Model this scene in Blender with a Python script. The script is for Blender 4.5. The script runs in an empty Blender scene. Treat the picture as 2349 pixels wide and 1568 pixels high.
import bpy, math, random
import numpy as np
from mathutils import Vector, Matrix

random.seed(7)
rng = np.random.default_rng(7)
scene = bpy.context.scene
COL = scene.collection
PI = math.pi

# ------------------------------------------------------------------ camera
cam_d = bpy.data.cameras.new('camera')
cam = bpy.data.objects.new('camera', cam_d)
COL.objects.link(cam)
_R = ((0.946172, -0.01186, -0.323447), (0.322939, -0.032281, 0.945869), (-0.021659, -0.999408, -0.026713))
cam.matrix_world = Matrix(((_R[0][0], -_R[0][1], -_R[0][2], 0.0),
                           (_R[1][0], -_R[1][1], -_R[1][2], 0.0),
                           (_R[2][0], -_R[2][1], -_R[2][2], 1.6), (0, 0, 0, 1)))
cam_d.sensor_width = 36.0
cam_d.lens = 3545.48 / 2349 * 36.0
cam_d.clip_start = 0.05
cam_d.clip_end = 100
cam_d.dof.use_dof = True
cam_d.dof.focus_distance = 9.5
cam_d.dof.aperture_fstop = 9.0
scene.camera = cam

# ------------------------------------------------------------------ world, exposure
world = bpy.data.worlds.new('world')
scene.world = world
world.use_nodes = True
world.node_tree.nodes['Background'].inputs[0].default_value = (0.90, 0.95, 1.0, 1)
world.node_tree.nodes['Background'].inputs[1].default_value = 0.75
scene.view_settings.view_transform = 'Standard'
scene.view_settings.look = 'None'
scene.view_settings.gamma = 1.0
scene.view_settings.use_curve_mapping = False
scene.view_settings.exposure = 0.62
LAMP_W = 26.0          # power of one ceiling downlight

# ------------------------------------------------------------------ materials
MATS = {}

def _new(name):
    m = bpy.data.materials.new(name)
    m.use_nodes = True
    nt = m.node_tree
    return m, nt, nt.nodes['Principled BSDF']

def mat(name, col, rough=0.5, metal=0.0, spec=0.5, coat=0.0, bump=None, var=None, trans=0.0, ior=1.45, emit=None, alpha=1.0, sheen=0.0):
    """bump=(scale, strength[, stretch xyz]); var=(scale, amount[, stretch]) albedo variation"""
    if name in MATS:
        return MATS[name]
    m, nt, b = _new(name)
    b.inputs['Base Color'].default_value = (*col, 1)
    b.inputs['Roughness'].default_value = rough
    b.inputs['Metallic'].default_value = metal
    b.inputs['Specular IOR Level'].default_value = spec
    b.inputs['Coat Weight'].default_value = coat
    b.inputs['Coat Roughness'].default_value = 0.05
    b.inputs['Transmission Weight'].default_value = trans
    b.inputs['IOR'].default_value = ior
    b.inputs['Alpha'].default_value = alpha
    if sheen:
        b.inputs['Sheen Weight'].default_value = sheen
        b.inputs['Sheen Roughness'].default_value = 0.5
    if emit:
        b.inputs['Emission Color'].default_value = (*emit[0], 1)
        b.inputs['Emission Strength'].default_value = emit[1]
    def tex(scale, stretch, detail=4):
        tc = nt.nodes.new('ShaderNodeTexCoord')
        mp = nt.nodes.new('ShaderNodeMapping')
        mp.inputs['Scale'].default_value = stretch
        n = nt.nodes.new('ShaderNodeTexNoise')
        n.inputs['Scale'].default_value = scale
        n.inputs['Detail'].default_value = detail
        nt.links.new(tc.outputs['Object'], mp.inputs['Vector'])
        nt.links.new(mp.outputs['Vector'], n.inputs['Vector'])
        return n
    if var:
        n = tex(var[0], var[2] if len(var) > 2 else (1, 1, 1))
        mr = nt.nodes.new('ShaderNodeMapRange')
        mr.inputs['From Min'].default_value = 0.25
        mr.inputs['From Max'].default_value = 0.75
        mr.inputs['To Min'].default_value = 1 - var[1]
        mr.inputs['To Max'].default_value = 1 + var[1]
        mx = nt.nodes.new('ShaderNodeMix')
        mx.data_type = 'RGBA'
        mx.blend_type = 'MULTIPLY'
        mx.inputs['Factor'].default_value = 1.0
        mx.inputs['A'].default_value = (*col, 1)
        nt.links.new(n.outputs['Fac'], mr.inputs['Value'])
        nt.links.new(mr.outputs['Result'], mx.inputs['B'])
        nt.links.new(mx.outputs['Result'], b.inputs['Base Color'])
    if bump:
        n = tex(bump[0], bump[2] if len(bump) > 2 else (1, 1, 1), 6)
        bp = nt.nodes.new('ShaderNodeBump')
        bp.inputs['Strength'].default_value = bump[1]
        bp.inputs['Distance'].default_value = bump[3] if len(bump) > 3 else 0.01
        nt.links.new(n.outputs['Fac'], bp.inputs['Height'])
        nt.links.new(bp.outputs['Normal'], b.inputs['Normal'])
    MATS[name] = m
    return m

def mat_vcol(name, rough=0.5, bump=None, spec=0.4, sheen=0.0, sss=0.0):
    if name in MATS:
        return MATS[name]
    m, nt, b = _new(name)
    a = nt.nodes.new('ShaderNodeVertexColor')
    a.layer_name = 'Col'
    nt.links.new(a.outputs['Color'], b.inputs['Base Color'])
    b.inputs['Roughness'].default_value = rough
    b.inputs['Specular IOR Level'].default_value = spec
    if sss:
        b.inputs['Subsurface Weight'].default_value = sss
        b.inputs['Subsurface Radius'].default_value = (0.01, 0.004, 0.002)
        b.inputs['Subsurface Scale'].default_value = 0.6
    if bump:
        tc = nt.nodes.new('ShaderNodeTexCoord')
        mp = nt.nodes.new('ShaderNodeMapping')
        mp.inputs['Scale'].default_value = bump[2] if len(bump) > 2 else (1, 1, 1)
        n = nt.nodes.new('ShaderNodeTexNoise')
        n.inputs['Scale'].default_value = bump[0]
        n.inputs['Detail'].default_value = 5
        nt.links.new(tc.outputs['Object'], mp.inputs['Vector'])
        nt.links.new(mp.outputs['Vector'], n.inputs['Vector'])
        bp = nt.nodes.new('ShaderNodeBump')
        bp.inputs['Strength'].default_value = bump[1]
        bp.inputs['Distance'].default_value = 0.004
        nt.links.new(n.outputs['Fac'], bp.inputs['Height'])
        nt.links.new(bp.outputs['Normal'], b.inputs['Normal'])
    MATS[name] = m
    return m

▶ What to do
Please write out exactly the lines from the start of the data through the line that contains "PI = math.pi", both ends included, and nothing else.

▶ Result of this exercise
Model this scene in Blender with a Python script. The script is for Blender 4.5. The script runs in an empty Blender scene. Treat the picture as 2349 pixels wide and 1568 pixels high.
import bpy, math, random
import numpy as np
from mathutils import Vector, Matrix

random.seed(7)
rng = np.random.default_rng(7)
scene = bpy.context.scene
COL = scene.collection
PI = math.pi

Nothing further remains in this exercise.